China and Taiwan's main opposition party, the Kuomintang (KMT), have cast the election as a choice between war and peace. China detests Taiwan's ruling Democratic Progressive Party (DPP) and its presidential candidate, Vice President Lai Ching-te, calling them dangerous separatists.

Addressing supporters at a campaign rally for Lai in the capital Taipei, Tsai said the opposition was using "alarmist talk" of war and peace.

"I want to ask you all here, does anyone want war? Nobody does," she said. "Look at Hong Kong and think of Taiwan. We don't want Hong Kong-style peace. We want dignified peace."

Hong Kong, a former British colony, was returned to Chinese rule in 1997 with the promise of wide autonomy under a "one country, two systems" framework, which China has also offered to Taiwan - with little support on the island.

Beijing in 2020 imposed a tough national security law on Hong Kong, which it said was vital to restore stability after the city, a global financial hub, was rocked for months by sometimes violent anti-government and anti-China protests in 2019.

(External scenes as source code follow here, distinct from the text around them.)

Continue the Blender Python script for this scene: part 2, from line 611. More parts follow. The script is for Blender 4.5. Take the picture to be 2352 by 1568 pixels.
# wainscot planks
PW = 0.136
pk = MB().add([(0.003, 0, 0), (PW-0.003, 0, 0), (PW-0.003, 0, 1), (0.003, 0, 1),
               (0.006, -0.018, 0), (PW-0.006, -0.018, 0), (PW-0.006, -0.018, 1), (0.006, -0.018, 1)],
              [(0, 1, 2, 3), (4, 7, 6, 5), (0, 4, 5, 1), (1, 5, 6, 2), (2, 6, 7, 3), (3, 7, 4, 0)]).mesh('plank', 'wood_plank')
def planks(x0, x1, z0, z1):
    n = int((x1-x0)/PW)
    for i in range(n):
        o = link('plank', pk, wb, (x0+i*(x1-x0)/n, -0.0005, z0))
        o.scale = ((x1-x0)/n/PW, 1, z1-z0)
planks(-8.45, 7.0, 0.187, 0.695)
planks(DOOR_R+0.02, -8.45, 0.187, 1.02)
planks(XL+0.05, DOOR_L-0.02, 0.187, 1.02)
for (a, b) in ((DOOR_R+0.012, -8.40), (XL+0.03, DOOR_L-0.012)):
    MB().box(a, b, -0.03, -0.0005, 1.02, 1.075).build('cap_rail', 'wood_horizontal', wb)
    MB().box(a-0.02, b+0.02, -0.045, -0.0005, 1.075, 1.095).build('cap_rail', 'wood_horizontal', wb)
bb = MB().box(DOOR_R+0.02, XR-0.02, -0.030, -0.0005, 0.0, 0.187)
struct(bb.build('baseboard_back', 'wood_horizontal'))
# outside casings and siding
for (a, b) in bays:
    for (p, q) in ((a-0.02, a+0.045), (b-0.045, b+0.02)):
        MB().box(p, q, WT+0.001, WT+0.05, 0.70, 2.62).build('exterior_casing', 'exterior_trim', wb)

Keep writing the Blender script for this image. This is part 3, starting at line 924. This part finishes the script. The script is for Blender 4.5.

Tsai, barred by term limits from seeking re-election, has made bolstering Taiwan's defences a cornerstone of her tenure, a stance that Lai, leading in the polls, has pledged to continue.

They say only Taiwan's people can decide their future and have repeatedly offered talks with China but been rebuffed.

"To ensure peace we need to strengthen our ability to defend ourselves. Our house will have locks on it, but not to provoke our neighbours," Tsai told the rally. "Only with determination can we defend dignity, and only with strength can we ensure peace."

KMT presidential candidate Hou Yu-ih said on Saturday a vote for the DPP was equivalent to "sending everyone out to the battlefield" because supporting Taiwan independence would touch off a war.

The KMT traditionally favours close ties with China but strongly denies being pro-Beijing. It has pledged to reopen talks with China if it wins the election.